Following the fall of the Soviet Union and the resulting collapse of support for the secular socialist states, the power of the traditional royalties surged. This was not simply a question of money, although these states did have money. It was also a question of values. The socialist secularist movement lost its backing and its credibility. Movements such as Fatah, based on socialist secularism - and Soviet support - lost power relative to emerging groups that embraced the only ideology left: Islam. There were tremendous cross currents in this process, but one of the things to remember was that many of the socialist secular states that had begun with great promise continued to survive, albeit without the power of a promise of a new world. Rulers like Egypt's Hosni Mubarak, Syria's Bashar al Assad and Iraq's Saddam Hussein remained in place. Where the movement had once held promise even if its leaders were corrupt, after the Soviet Union fell, the movement was simply corrupt.

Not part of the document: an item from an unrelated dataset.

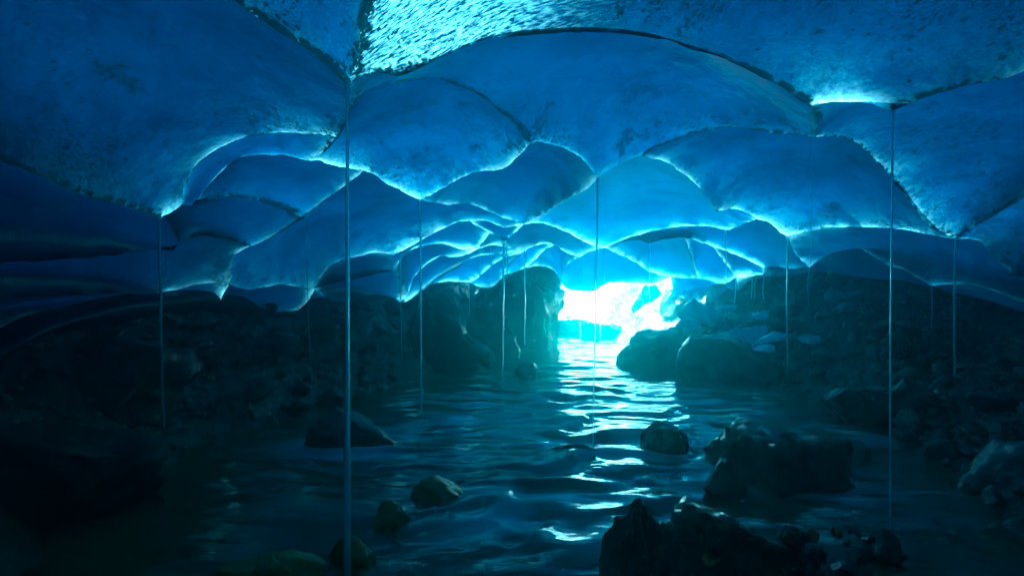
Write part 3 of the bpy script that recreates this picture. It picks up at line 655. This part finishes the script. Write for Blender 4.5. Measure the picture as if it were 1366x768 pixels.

The collapse of the Soviet Union energized Islam, both because the mujahideen defeated the Soviets in Afghanistan and because the alternative to Islam was left in tatters. Moreover, the Iraqi invasion of Kuwait took place in parallel with the last days of the Soviet Union. Both countries are remnants of British diplomacy. The United States, having inherited the British role in the region, intervened to protect another British invention - Saudi Arabia - and to liberate Kuwait from Iraq. From the Western standpoint, this was necessary to stabilize the region. If a regional hegemon emerged and went unchallenged, the consequences could pyramid. Desert Storm appeared to be a simple and logical operation combining the anti-Soviet coalition with Arab countries.